Section 2.8 Effectiveness. The provisions of this Supplemental Indenture shall be effective only upon execution and delivery of this instrument by the parties hereto. Notwithstanding the foregoing sentence, the provisions of this Supplemental Indenture shall become operative only upon the closing of the Consent Solicitation and the related Exchange Offer (as defined in the Offering Memorandum and Consent Solicitation Statement), with the result that the amendments to the Indenture effected by this Supplemental Indenture shall be deemed to be revoked retroactive to the date hereof if such closing shall not occur. The Issuers shall notify the Trustee promptly after the occurrence of such closing or promptly after the Issuers shall determine that such closing will not occur.

Section 2.9 Endorsement and Change of Form of Notes.
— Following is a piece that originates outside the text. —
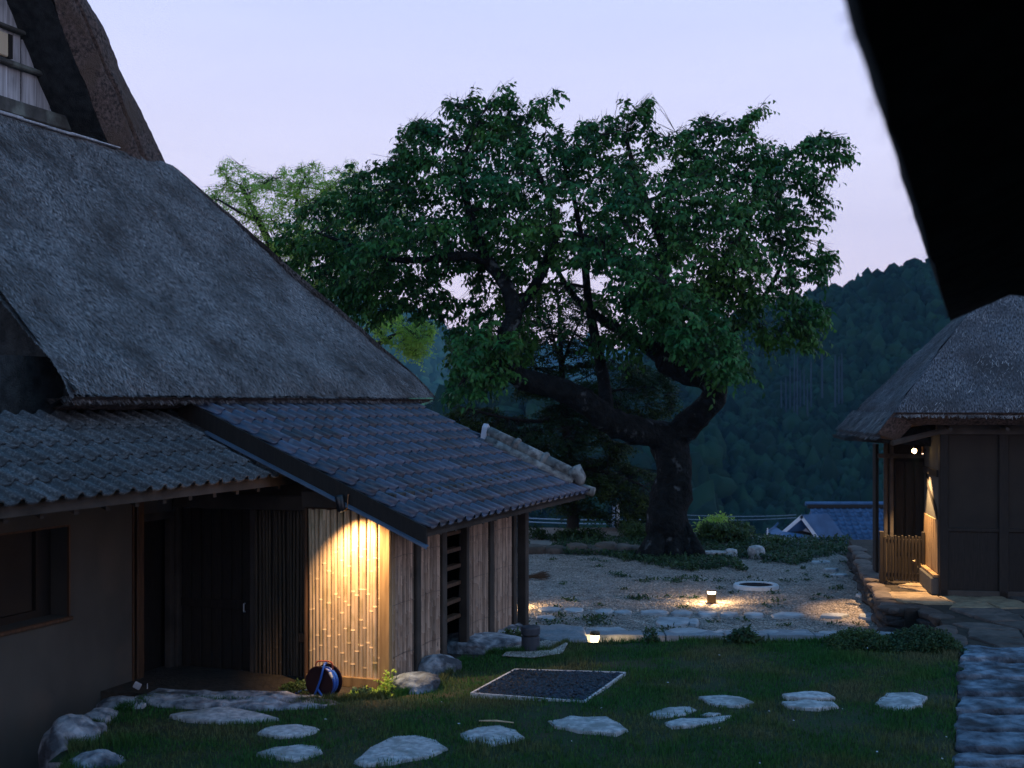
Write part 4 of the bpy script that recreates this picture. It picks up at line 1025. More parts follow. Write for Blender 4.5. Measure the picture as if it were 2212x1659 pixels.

Any Notes authenticated and delivered after the close of business on the date that this Supplemental Indenture becomes operative in substitution for Notes then outstanding and all Notes presented or delivered to the Trustee on and after that date for such purpose shall be stamped, imprinted or otherwise legended by the Issuers, with a notation as follows:

“Effective as of September 6, 2019, certain covenants of the Issuers and certain Events of Default have been eliminated or limited, as provided in the Supplemental Indenture, dated as of September 6, 2019. Reference is hereby made to such Supplemental Indenture, copies of which are on file with the Trustee, for a description of the amendments made therein.”